Without this envy for what others have, our desire to compete and our need to show off, we may still be living in mud huts on the savanna. Though there are many negative aspects to chasing cash, we must admit that it has numerous positive effects too. Someone famously quipped, “Even if you win the rat race, you are still a rat”. True. But the rat race has helped us invent new liberating machines that do so much work for us, develop air travel that brings the world together and dramatically extend our lifespans and improve our quality of life. The trick, I suppose, is to know when enough is enough for you.
There is no shortage of evidence that people on their deathbeds do not lament the jet they never had. Nearly all the time, they seek the people they love or loved and regret the things they said and did that impacted their human relationships. The challenge is not to knowledge and understand the realities we face at death, but rather to live our life on a day to day basis that leads to the end we know we seek. Today, more then ever before, we are subject to constant temptation. Algorithms play us like a fine tuned violin – leading us to waste time watching meaningless videos instead of calling family and friends, buying things we certainly do not need and making decisions we should not make. The economic precarity that so many people face only exacerbates this situation as we seek some form of temporary balm from the knowledge that our financial position is not good and unlikely to improve.
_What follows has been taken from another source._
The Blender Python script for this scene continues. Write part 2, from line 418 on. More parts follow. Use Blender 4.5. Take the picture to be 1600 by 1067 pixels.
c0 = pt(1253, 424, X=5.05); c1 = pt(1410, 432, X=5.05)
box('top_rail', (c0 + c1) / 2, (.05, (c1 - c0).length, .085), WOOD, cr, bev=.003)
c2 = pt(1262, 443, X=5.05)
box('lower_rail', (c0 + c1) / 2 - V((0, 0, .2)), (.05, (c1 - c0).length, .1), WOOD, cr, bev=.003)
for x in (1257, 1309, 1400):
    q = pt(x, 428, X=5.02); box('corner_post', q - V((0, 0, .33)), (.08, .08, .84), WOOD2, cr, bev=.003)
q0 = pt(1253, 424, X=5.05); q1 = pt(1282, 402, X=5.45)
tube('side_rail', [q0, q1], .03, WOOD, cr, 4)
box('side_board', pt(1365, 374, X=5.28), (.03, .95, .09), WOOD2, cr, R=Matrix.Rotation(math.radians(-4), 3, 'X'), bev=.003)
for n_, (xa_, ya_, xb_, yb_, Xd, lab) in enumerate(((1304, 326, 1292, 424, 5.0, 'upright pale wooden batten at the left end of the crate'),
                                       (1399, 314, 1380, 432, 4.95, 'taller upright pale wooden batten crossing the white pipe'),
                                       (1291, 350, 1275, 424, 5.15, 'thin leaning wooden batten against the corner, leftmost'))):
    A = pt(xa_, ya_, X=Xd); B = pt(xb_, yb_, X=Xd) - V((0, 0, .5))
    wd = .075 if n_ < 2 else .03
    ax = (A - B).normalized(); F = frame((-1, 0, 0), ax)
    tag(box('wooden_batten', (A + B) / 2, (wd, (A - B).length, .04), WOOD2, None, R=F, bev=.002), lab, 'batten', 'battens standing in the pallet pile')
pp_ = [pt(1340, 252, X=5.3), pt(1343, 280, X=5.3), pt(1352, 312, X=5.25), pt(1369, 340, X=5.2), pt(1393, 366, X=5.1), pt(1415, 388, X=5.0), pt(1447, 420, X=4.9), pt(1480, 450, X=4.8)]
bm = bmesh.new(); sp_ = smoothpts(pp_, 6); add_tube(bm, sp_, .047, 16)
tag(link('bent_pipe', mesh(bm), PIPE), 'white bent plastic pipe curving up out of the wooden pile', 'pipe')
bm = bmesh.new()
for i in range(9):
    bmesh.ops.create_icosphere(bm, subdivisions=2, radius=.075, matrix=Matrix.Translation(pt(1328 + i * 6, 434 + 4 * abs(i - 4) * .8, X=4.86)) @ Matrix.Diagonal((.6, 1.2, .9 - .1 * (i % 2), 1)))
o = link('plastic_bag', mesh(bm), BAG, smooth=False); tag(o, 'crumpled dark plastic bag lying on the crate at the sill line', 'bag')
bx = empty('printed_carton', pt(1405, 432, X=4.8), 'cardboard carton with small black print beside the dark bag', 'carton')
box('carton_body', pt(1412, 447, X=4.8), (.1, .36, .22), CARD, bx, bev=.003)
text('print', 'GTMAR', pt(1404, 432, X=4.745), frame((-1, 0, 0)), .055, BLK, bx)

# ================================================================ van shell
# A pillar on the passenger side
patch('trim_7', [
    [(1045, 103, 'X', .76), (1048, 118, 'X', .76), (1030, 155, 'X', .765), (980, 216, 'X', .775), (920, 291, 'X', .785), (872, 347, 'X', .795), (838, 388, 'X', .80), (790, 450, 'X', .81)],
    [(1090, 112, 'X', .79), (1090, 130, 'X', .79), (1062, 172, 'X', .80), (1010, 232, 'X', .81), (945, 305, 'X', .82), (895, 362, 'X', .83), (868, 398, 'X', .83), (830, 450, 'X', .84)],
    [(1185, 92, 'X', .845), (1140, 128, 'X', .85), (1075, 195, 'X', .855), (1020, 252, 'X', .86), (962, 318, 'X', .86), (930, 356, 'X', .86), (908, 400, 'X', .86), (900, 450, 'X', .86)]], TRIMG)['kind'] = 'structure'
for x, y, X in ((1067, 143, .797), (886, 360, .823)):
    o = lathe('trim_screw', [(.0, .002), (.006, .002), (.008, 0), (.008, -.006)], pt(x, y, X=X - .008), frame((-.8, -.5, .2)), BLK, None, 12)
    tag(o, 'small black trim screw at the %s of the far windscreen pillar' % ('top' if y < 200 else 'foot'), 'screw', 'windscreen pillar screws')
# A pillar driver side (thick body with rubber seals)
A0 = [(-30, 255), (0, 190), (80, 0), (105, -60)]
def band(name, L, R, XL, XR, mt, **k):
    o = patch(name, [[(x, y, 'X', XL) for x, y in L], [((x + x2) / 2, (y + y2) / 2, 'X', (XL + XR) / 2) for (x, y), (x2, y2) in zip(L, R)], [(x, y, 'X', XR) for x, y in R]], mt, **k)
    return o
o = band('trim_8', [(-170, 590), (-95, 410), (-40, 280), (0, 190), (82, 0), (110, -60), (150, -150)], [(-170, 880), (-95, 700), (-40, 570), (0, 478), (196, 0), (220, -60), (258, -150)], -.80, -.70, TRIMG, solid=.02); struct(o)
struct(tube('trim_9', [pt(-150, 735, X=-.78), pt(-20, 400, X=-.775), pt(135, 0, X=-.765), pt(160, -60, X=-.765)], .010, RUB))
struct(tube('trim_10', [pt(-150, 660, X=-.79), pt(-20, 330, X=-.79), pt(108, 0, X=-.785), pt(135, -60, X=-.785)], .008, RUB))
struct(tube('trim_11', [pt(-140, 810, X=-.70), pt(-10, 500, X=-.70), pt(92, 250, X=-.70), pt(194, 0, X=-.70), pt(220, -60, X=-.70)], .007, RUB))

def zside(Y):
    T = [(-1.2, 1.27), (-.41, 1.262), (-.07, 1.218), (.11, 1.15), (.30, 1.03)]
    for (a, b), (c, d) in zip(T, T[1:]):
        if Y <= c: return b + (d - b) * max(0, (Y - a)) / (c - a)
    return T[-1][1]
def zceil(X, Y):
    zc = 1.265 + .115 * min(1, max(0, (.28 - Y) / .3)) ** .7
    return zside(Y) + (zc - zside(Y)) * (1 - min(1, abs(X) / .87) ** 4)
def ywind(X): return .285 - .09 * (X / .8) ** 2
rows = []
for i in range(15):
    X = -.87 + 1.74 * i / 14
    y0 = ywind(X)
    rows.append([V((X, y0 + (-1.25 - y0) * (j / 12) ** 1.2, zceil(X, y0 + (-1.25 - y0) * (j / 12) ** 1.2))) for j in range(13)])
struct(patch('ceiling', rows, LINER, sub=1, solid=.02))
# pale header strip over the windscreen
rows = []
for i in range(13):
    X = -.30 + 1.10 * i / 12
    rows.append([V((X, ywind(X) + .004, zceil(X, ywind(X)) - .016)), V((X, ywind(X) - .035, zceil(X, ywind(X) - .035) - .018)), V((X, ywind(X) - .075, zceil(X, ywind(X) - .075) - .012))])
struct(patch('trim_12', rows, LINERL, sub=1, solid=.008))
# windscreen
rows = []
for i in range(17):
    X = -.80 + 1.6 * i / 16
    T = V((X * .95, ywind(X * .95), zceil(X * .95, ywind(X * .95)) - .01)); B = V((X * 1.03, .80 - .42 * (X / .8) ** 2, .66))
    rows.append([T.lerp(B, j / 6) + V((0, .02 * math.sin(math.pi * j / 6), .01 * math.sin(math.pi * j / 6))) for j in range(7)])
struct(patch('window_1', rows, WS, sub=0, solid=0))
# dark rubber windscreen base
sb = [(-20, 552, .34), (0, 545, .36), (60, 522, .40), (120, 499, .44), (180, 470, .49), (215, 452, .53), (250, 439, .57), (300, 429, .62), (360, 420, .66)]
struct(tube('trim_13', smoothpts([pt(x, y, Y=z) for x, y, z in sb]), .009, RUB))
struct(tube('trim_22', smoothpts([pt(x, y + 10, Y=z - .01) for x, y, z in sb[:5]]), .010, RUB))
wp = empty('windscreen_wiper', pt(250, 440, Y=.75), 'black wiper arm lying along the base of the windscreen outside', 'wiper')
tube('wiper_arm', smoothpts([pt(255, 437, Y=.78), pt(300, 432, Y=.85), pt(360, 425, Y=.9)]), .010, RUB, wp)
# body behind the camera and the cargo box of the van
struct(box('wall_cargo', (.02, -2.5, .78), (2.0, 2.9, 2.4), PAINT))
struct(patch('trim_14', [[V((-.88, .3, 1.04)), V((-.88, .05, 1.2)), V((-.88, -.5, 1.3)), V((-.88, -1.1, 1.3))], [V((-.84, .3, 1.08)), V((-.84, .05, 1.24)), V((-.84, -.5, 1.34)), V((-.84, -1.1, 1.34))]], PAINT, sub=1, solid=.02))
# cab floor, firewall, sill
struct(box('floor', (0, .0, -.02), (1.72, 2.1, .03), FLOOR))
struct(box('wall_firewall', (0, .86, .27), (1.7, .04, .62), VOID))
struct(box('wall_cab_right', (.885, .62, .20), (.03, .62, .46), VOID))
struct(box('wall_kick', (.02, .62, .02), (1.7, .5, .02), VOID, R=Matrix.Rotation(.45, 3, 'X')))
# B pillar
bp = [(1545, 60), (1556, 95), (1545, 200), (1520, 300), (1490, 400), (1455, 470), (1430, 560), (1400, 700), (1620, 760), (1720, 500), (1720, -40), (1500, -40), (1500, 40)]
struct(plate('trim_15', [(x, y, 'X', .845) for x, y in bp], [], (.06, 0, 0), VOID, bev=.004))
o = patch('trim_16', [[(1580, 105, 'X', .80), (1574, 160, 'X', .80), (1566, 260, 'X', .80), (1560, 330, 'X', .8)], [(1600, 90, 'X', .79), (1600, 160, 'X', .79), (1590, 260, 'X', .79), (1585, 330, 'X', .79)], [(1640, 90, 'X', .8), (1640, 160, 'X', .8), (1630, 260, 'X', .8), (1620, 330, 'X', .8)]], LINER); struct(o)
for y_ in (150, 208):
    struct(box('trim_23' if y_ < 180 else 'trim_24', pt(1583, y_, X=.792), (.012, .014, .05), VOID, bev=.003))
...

Discipline and focus are the only bulwark against this assault on our senses. These two skills should be taught at our schools from a young age and reinforced as much as possible. As Steve Jobs said, the most important thing you do is what you say No to. The exercise I always recommend to my friends who ask about their career choices or situation is the white paper vivid vision. The task is to take a blank sheet of paper and write out in narrative form the life you want or the vision you have. This can be a big challenge, but its rewards are tremendous. This task of visioning your life and then living your vision is an urgent task because you just never know when things might end or how fate and fortune may decide your life. An old friend of mine who I had travelled with recently passed away at only 50 years old. He left behind the life he wanted – a wife, three kids and great job. He had everything he had sought, but he hit some very bad luck. This can happen to any of us and knowing what we truly want and trying to live it on a daily basis is the only defence we have against unpredictable misfortune and external influence.